Hard money loans can offer real estate investors a quick and relatively easy option for financing. While they might be an option for borrowers who don't have good credit, their relatively high interest rates and shorter repayment periods can make them risky.


What is a Hard Money Loan?


A hard money loan is a type of secured loan that's used to buy hard assets usually real estate. Instead of relying on the creditworthiness of a borrower, hard money lenders instead weigh the merits of the investment that a borrower is looking to fund and use that investment as collateral.

You won't find these loans from traditional lenders such as banks. Instead, they come from individual investors, investing groups and financing companies.

Individuals and companies may take out hard money loans to purchase property as part of an investment. They might be amateur or professional home flippers who want to quickly buy, repair, upgrade and then sell a home. Or they might be looking to buy and repair a rental property, build a new property or purchase a commercial property for their business.


How Are Hard Money Loans Different From Traditional Mortgages?


Hard money loans differ from traditional mortgages in several ways, including how they're typically used: Hard money loans are more often used to buy investment properties, rather than paying for a place to live. As with other types of loans, the requirements and terms can vary depending on the lender and deal. However, hard money loans generally share a few key similarities regardless of who is issuing them:

  • Fast funding: While closing on a mortgage can take 30 to 60 days, you can usually get a hard money loan in a few days or weeks.

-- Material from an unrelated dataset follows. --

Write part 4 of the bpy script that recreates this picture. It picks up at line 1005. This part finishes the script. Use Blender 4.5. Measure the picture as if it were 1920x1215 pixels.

  • Short-term loans: Hard money loans often have short repayment periods, which range from six months to several years. In comparison, mortgages commonly have 15- or 30-year repayment terms.

  • High interest rates: Interest rates on hard money loans can range from around 8% to 15%, which is much higher than what most people pay on a mortgage.

  • Interest-only payments: With a hard money loan, you might be able to initially make interest-only payments or defer hard money loan payments. With a mortgage, you'll generally start repaying the principal and interest immediately.

  • Less focus on credit: Hard money lenders might check your credit, request proof of income and ask about your experience with real estate investing. However, they're generally most concerned with the property's value. In contrast, your credit score and debt-to-income (DTI) ratio can be major factors in qualifying for a mortgage.

  • Require a large down payment: You may need to make a 20% to 35% down payment based on the property's current value or its after repair value (ARV). There are conventional mortgages that don't require a down payment, or only require 3.5% to 5% down.

  • Costs and fees: Mortgages and hard loans both have closing costs of around 2% to 5%, although these costs may cover different types of expenses. Both types of loans can also have penalties if you pay them off early, but hard loans may have lower fees or shorter penalty periods.


What Are the Risks of Hard Money Loans?


A hard money loan could seem like a quick and simple way to jump into real estate investing. However, their high interest rates and short repayment terms can make them risky for borrowers.

For example, you might make interest-only payments initially and then have to repay the entire loan at the end of a 12-month term. But if you buy a home to flip and there are delays during the repairs or you can't find a buyer, you may not be able to repay the loan on time.

Some hard money lenders allow you to pay a fee to extend the repayment term of your loan, but the fee and extra interest could outweigh your returns. And if you can't repay the loan, the lender could foreclose on the property.